Audi A8 4.2 Tdi Quattro
The Thinking Man’s Luxobarge
The high street banks that you and I paid for continue to charge improper amounts of dosh to borrowers, proffering the small businessman not one teeny glimmer of hope, whilst savers and investors see returns so miniscule as to make them unworthy of a monthly statement. These bloody people, who made so much of my past life a misery, continue their smarmy dishonest offensive, seemingly unabashed and unabated.
I’ve always loathed these hypocritical high street robbers and matters don’t improve as I romp into the springtime of my dotage.
They landed us all in the poop by doing exactly what they told a twenty year-old me not to do. It’s largely because of them that the vice-like grip of the global recession continues.

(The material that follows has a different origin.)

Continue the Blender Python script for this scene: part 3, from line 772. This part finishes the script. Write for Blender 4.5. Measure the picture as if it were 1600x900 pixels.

Once or twice a year my “personal bank manager” (PMB), whose salary I pay, invites me for a chat in his windowless cell. We talk briefly about his BMW 3-series (well, it would be) and I’ll stare dumbfounded at his ghastly shoes, before finding the courage to look at his spotty and youthful face, only to be distracted by the sheer enormity of the Windsor knot he has created for his unspeakable corporate tie.
By the time I’ve finished my paper cup of coffee he announces – every visit – that he’d like to introduce me to a colleague who promptly enters stage left and tries to sell me a gazillion banky services I don’t need and didn’t know existed. Enough is enough, my PMB and I no longer bother to speak, even though I still pay him.
In the unlikely event that this man climbs to the very top of the slippery and mendacious banking pole, he’ll need of course – again, at our expense – a big car as automotive representation of his new-found fat cat status and on-going ruthlessness. He’ll have between £65-85K to spend on his company smoker.
Our boy would indubitably opt for a BMW 7-series or a Benz-class. Good cars, both – yet screamingly obvious. He’ll also eschew the new Jaguar XJ because, to him, Jags are/were for aspirants of his grandfather’s generation.
The car this egregious young man will doubtlessly forgo is probably the best one – the one that I’ve been driving all week – the new restyled Audi A8 4.2 Tdi Quattro. This Ingolstadt-built barge represents everything our boy will overlook; understated style and camouflaged aggression, blended with proper safe power. Oh, and the very best rear seats.
It’s fine though. The A8 isn’t built for him.